FX volatility stemming from the referendum has major implications for the UK’s manufacturing sector, Lala noted. “Exporters are in the middle of this see-saw battle right now,” she said. “If the pound is lower, it would, in theory, benefit you. However, there’s a lot of wait-and-see, and it’s not really benefiting exporters because a lot of trade partners are trying to figure out if they should continue to have these trading arrangements. So if it plays out that Britain exits, there worst case for the manufacturing sector is that business goes somewhere else.”

What treasury must consider


Given the uncertainty over what might happen, the ACT presented several areas that will be impacted by the UK either remaining or leaving. The association stressed that treasurers whose companies are based in the UK, have subsidiaries there, or simply do business there take these into consideration.
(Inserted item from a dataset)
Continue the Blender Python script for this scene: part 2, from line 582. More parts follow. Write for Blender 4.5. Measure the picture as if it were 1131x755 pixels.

Governance: The ACT noted that the outcome of the referendum may require changes to treasury policies if the business itself requires some reengineering to adjust to a post-Brexit world or if access to certain types of financial markets and products is altered. Leaving the EU may also have an impact of free movement of labor across the EU, i.e., UK employees may soon require work visas to operate in the EU, and vice versa.

Corporate funding: UK businesses may find a reduction in their choice of banks; for example, non-eurozone banks may eschew operating within the eurozone. Exiting the EU could also affect UK businesses that borrow from the European Investment Bank (EIB) or that access EU governmental loans and grants. Lastly, a possible outcome of the referendum could be a review of the UK’s sovereign credit rating, which could affect UK companies’ own ratings.

Cash management and liquidity: Treasurers should review their cash pooling arrangements, regardless of the outcome on June 23. Banking separation within and outside the EU and further eurozone banking union could complicate pooling across entities and banks. Treasury departments should also ensure their relationship managers are aware that they need to be kept up to speed on any planned changes to cash management systems and processes. Additionally, they should consider whether shared service centers in Europe will still be efficient for handling UK business.

Risk management:
Treasurers should consider the effects the outcome of the vote could have on their organization’s risk management framework. Brexit could change a business’ risk profile it its locations were selected to facilitate cross-border trade. With FX volatility on the rise, treasury departments should also consider how protective of profit margin they should be where costs and revenues are impacted by foreign currency.

Accounting, tax and regulation:
Lastly, the ACT noted that the changes that Brexit could bring about highlight the need for treasurers to get their EMIR reporting validated, reconciled and paired. “For UK companies, this is not the time to be fending off an FCA compliance visit,” the association wrote.